§ What needs to be done
Skip the pictures. Transcribe the rest of the data below without changing a word.

● ● ● ●

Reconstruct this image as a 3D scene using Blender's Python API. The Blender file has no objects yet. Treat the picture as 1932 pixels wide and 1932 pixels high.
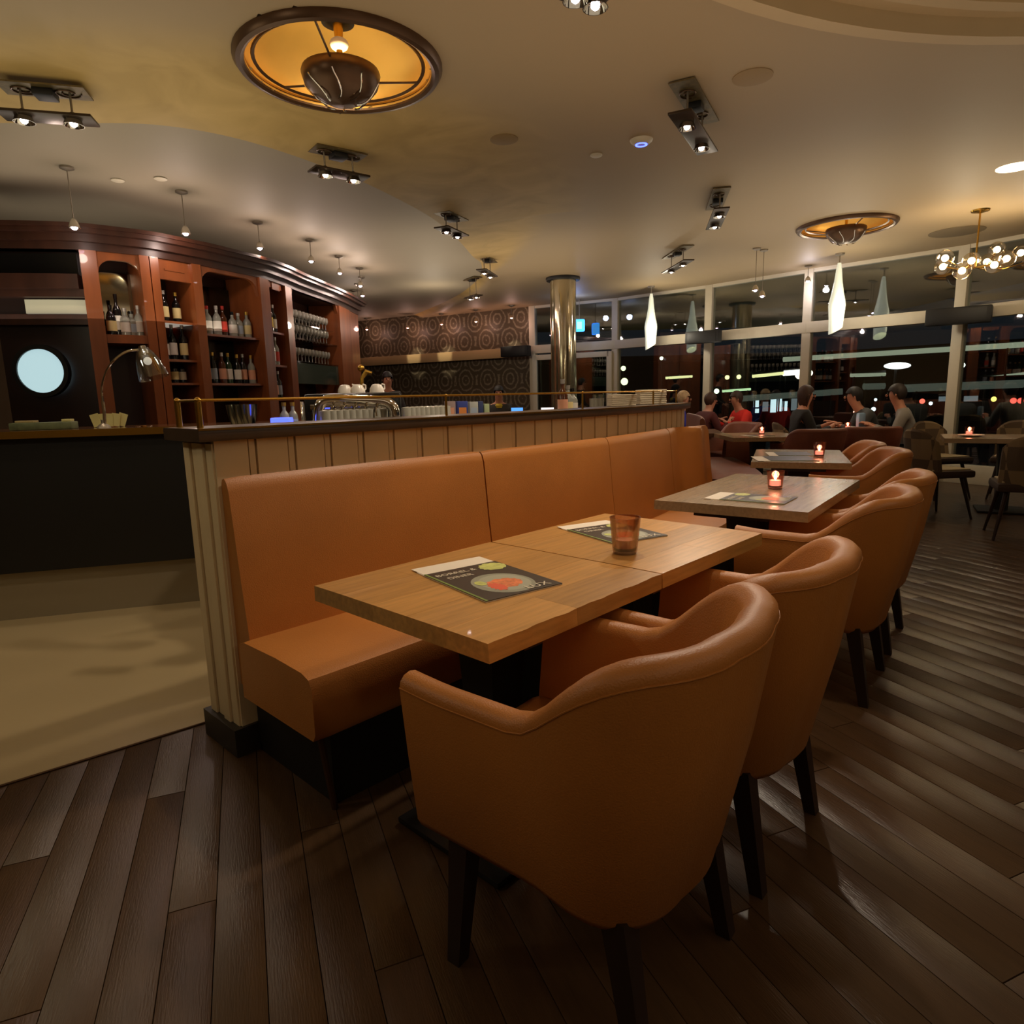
import bpy, bmesh, math, random
from mathutils import Vector, Matrix
from mathutils.geometry import tessellate_polygon
random.seed(7)
PI = math.pi; R = math.radians
sc = bpy.context.scene; COL = sc.collection

# ------------------------------------------------------------------ camera
FPX, PITCH, ROLL, CH = 1240.0, R(10.0), R(1.35), 1.26
F_ = Vector((0, math.cos(PITCH), -math.sin(PITCH))); R0 = Vector((1, 0, 0)); U0 = R0.cross(F_)
RR = R0*math.cos(ROLL) - U0*math.sin(ROLL); UU = R0*math.sin(ROLL) + U0*math.cos(ROLL)
CAM = Vector((0, 0, CH))
cd = bpy.data.cameras.new('camera'); co = bpy.data.objects.new('camera', cd); COL.objects.link(co)
m = Matrix((RR, UU, -F_)).transposed().to_4x4(); m.translation = CAM
co.matrix_world = m
cd.sensor_width = 36; cd.lens = FPX/1932*36; cd.clip_start = .02; cd.clip_end = 300
sc.camera = co

def ray(x, y):
    return (F_*FPX + RR*(x-966) - UU*(y-966)).normalized()
def at(x, y, z=0.0):
    d = ray(x, y); return CAM + d*((z-CH)/d.z)
def aty(x, y, Y):
    d = ray(x, y); return CAM + d*(Y/d.y)
def pj(P):
    v = Vector(P)-CAM; w = v.dot(F_); return (966+FPX*v.dot(RR)/w, 966-FPX*v.dot(UU)/w)
def zat(P, y):
    lo, hi = -1.0, 4.0
    for _ in range(34):
        q = (lo+hi)/2
        if pj((P[0], P[1], q))[1] > y: lo = q
        else: hi = q
    return lo

# ------------------------------------------------------------------ world, exposure
w = bpy.data.worlds.new('night'); sc.world = w; w.use_nodes = True
w.node_tree.nodes['Background'].inputs[0].default_value = (.010, .012, .016, 1)
w.node_tree.nodes['Background'].inputs[1].default_value = 1.0
sc.view_settings.view_transform = 'Standard'; sc.view_settings.look = 'None'
sc.view_settings.gamma = 1; sc.view_settings.use_curve_mapping = False
sc.view_settings.exposure = 0.0
sc.cycles.use_denoising = True
sc.cycles.max_bounces = 8; sc.cycles.sample_clamp_indirect = 3; sc.cycles.caustics_reflective = False; sc.cycles.caustics_refractive = False

def lamp(kind, loc, energy, col=(1, .72, .42), size=.1, to=None, angle=60, blend=.6, name='lamp'):
    l = bpy.data.lights.new(name, kind); o = bpy.data.objects.new(name, l); COL.objects.link(o)
    l.energy = energy; l.color = tuple(.74*a_+.26*b_ for a_, b_ in zip(col, (1, .93, .84))); o.location = loc
    if kind == 'AREA': l.size = size
    else: l.shadow_soft_size = size
    if kind == 'SPOT': l.spot_size = R(angle); l.spot_blend = blend
    if to is not None: o.rotation_euler = (Vector(to)-Vector(loc)).to_track_quat('-Z', 'Y').to_euler()
    return o
WARM = (1, .70, .40); HAL = (1, .78, .55)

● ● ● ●

§ Answer to this problem
Reconstruct this image as a 3D scene using Blender's Python API. The Blender file has no objects yet. Treat the picture as 1932 pixels wide and 1932 pixels high.
import bpy, bmesh, math, random
from mathutils import Vector, Matrix
from mathutils.geometry import tessellate_polygon
random.seed(7)
PI = math.pi; R = math.radians
sc = bpy.context.scene; COL = sc.collection

# ------------------------------------------------------------------ camera
FPX, PITCH, ROLL, CH = 1240.0, R(10.0), R(1.35), 1.26
F_ = Vector((0, math.cos(PITCH), -math.sin(PITCH))); R0 = Vector((1, 0, 0)); U0 = R0.cross(F_)
RR = R0*math.cos(ROLL) - U0*math.sin(ROLL); UU = R0*math.sin(ROLL) + U0*math.cos(ROLL)
CAM = Vector((0, 0, CH))
cd = bpy.data.cameras.new('camera'); co = bpy.data.objects.new('camera', cd); COL.objects.link(co)
m = Matrix((RR, UU, -F_)).transposed().to_4x4(); m.translation = CAM
co.matrix_world = m
cd.sensor_width = 36; cd.lens = FPX/1932*36; cd.clip_start = .02; cd.clip_end = 300
sc.camera = co

def ray(x, y):
    return (F_*FPX + RR*(x-966) - UU*(y-966)).normalized()
def at(x, y, z=0.0):
    d = ray(x, y); return CAM + d*((z-CH)/d.z)
def aty(x, y, Y):
    d = ray(x, y); return CAM + d*(Y/d.y)
def pj(P):
    v = Vector(P)-CAM; w = v.dot(F_); return (966+FPX*v.dot(RR)/w, 966-FPX*v.dot(UU)/w)
def zat(P, y):
    lo, hi = -1.0, 4.0
    for _ in range(34):
        q = (lo+hi)/2
        if pj((P[0], P[1], q))[1] > y: lo = q
        else: hi = q
    return lo

# ------------------------------------------------------------------ world, exposure
w = bpy.data.worlds.new('night'); sc.world = w; w.use_nodes = True
w.node_tree.nodes['Background'].inputs[0].default_value = (.010, .012, .016, 1)
w.node_tree.nodes['Background'].inputs[1].default_value = 1.0
sc.view_settings.view_transform = 'Standard'; sc.view_settings.look = 'None'
sc.view_settings.gamma = 1; sc.view_settings.use_curve_mapping = False
sc.view_settings.exposure = 0.0
sc.cycles.use_denoising = True
sc.cycles.max_bounces = 8; sc.cycles.sample_clamp_indirect = 3; sc.cycles.caustics_reflective = False; sc.cycles.caustics_refractive = False

def lamp(kind, loc, energy, col=(1, .72, .42), size=.1, to=None, angle=60, blend=.6, name='lamp'):
    l = bpy.data.lights.new(name, kind); o = bpy.data.objects.new(name, l); COL.objects.link(o)
    l.energy = energy; l.color = tuple(.74*a_+.26*b_ for a_, b_ in zip(col, (1, .93, .84))); o.location = loc
    if kind == 'AREA': l.size = size
    else: l.shadow_soft_size = size
    if kind == 'SPOT': l.spot_size = R(angle); l.spot_blend = blend
    if to is not None: o.rotation_euler = (Vector(to)-Vector(loc)).to_track_quat('-Z', 'Y').to_euler()
    return o
WARM = (1, .70, .40); HAL = (1, .78, .55)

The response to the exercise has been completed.